Robert Bellah’s Religion in Human Evolution comes to counter this cynicism and pessimism in a most forceful way; and it does so in spite of the open pessimism and cynicism of the author himself, who in the concluding chapter of his book declares that we are in fact an insignificant and short-sighted species that is driving the planet to extinction. There is nothing in the book that prepares you for this conclusion, and rightly so. True as it is that Bellah is very careful to avoid teleological arguments—and his evolutionary scheme always allows for alternative paths, even dead-ends—reading the book unfolds a magisterial hopeful, if not optimistic image of an unbroken pathway that life on Earth has taken to self-reflection, awareness, and eventually an ecumenical sense of justice. And this is persuasively presented as the natural, though fortuitous, outcome of propensities latent in the evolutionary paths opened first by simple life forms, then by the “relaxed fields” of mammalian social life, and realized when we arrived at contemplation by self-reflecting individuals—“nothing is ever lost.” It is in this evolutionary context that Bellah investigates the emergence of axial thinking that is still with us today; in fact, an equally proper title of the book, though I admit, provocative in extremis, would be Human Evolution in Religion.

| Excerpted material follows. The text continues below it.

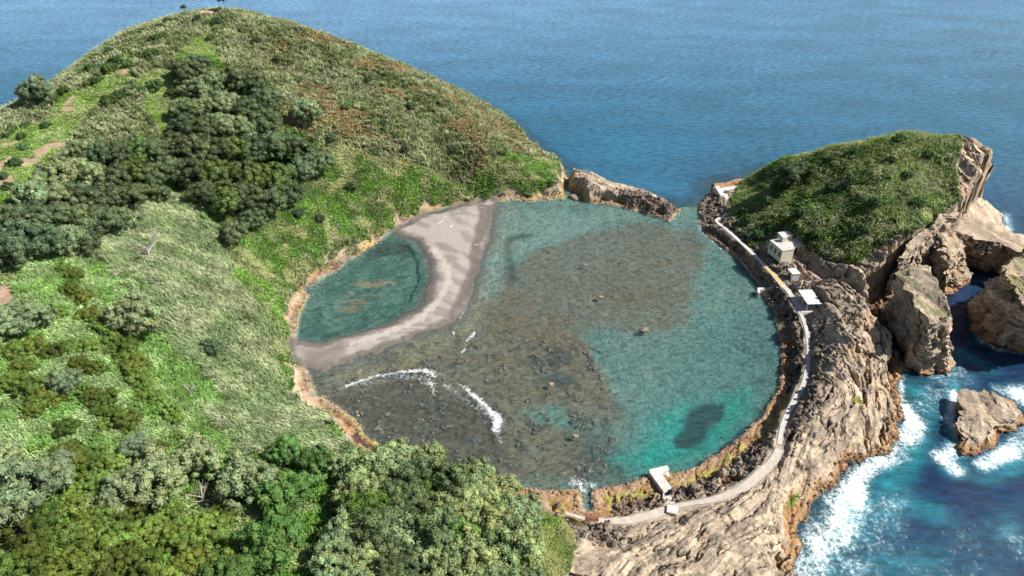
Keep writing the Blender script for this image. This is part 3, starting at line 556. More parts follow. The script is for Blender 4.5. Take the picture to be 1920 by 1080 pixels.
foam = np.clip(foam * (1 + (fbm(WX / 6, WY / 6, 4, 531) - .5) * 1.5), 0, 1.05)
wc = mix(wc, np.array([.12, .42, .46]), np.clip(foam, 0, 1) ** 1.5 * .7)
def wsheet(name, sel, mat, cl, opac, fm, kind='structure'):
    F = grid_faces(len(wy), len(wx)); selv = sel.ravel(); keep = selv[F].mean(1) >= .5; F = F[keep]
    ids = np.unique(F); rm = np.full(WX.size, -1); rm[ids] = np.arange(len(ids)); F = rm[F]
    wz = .10 * (fbm(WX / 5, WY / 3.2, 3, 511) - .5).ravel()[ids] * (1.8 if 'sea' in name else .5)
    vv = np.stack([WX.ravel()[ids], WY.ravel()[ids], wz], -1)
    o = mesh_np(name, vv, F, mat, colors=cl.reshape(-1, 3)[ids], attrs={'opacity': opac.ravel()[ids], 'foam': fm.ravel()[ids]})
    return tag(o, kind=kind)
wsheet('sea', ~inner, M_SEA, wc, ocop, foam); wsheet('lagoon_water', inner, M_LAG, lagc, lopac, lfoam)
fo = MB(); fo.box((-9000, -9000, -16), (9000, 12000, -15)); tag(fo.build('seabed', mat_plain('deep_seabed', (.01, .03, .05), .9, .2, .01, 0)), kind='structure')

# ------------------------------------------------------------------ separate rock masses
def rock_mass(name, top, base, label, cat='rock', N=230, M=60, A=1.6, mid=0.0, green=0.0, seed=0, wet=1, undercut=0.0, group=None, bulge=0, cap_h=0.0):
    T = np.array([[*P(*p[:3]), p[2]] for p in top]); B = np.array([[*P(p[0], p[1], p[2] if len(p) > 2 else 0), -2.5] for p in base])
    def res(A_):
        n = len(A_); A2 = np.vstack([A_, A_[:1]]); t = np.linspace(0, n, N, endpoint=False); i = t.astype(int); f = (t - i)[:, None]; return A2[i] * (1 - f) + A2[i + 1] * f
    T = res(T); B = res(B); rings = []
    for k in range(M):
        s = k / (M - 1); r = B * (1 - s) + T * s; c = r[:, :2].mean(0); prof = 1 + bulge * math.sin(math.pi * s) - undercut * math.sin(math.pi * min(1, s * 1.05)) * .5
        r = r.copy(); r[:, :2] = c + (r[:, :2] - c) * prof; rings.append(r)
    c = T.mean(0).copy(); c[2] += cap_h
    for k in range(1, 30):
        s = k / 30; r = T * (1 - s) + c * s; r[:, 2] = T[:, 2] * (1 - s) + c[2] * s; rings.append(r)
    V = np.array(rings); nr = len(rings); Pn = V.reshape(-1, 3); x, y, z = Pn.T
    def vn(sc, o, sd_): return np.stack([fbm3(x / sc, y / sc, z / sc, o, sd_ + 50 * q) - .5 for q in range(3)], -1)
    D = vn(6.0, 3, seed + 600) * A * 2.6 + vn(1.6, 3, seed + 700) * A * .95
    strat = (fbm3(x / 12, y / 12, z / .8, 3, seed + 800) - .5); cc = V[:M].mean(1)[:, :2].mean(0); rad = Pn[:, :2] - cc; rad /= np.linalg.norm(rad, axis=1)[:, None] + 1e-6
    side = np.repeat(np.concatenate([np.ones(M), np.linspace(.5, 0, nr - M)]), N)
    D[:, :2] += rad * (strat * A * 1.5 * side)[:, None]
    D[:, 2] *= .6
    q_ = (z + (fbm3(x / 7, y / 7, z / 5, 3, seed + 870) - .5) * 5) / 1.7; fr_ = q_ - np.floor(q_); D[:, :2] += rad * ((fr_ ** 1.5 - .5) * A * .55 * side)[:, None]
    for q in range(2):
        bq = fbm3(x / 5 + 31 * q, y / 5, z / 4.2, 3, seed + 880 + q) * 8; D[:, q] += (np.floor(bq) + sst(.75, 1, bq - np.floor(bq)) - 4) / 8 * A * 3.2 * side
    rg = 1 - np.abs(2 * fbm3(x / 4, y / 4, z / 7, 3, seed + 850) - 1); D[:, :2] -= rad * (sst(.86, .98, rg) * A * 1.5 * side)[:, None]
    Pn = Pn + D
    i = np.arange(nr * N).reshape(nr, N); j = np.roll(i, -1, 1); F = np.stack([i[:-1], j[:-1], j[1:], i[1:]], -1).reshape(-1, 4)
    Pn = np.vstack([Pn, Pn[-N:].mean(0)]); F2 = np.stack([i[-1], j[-1], np.full(N, len(Pn) - 1)], -1)
    a = sum(T[q][0] * T[(q + 1) % N][1] - T[(q + 1) % N][0] * T[q][1] for q in range(N))
    if a < 0: F = F[:, ::-1]; F2 = F2[:, ::-1]
    cl = rock_col(Pn[:, 0], Pn[:, 1], Pn[:, 2], wet)
    if green:
        g = sst(.52, .6, fbm(Pn[:, 0] / 4, Pn[:, 1] / 2.5, 3, seed + 900)) * np.concatenate([np.zeros((M - 3) * N), np.ones((nr - M + 3) * N + 1)]) * green
        cl = mix(cl, np.array([.17, .19, .05]), g)
    loc = np.array([Pn[:, 0].mean(), Pn[:, 1].mean(), 0]); o = mesh_np(name, Pn - loc, [F, F2], M_ROCK, colors=cl, smooth=False); o.location = loc
    tag(o, label, cat, group); return o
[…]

Thus, the book might be more controversial, and not as straight forward as, for example, Michael Mann’s Sources of Social Power, John Hall’s Powers and Liberties, or W. G. Runciman’s A Treatise on Social Theory, but its “looseness” is its power: more imaginative, more provocative, and more suggestive. Perhaps in part this might be explained by the fact that this masterpiece was written not under normal academic pressure, but in the relaxed field of honorable retirement.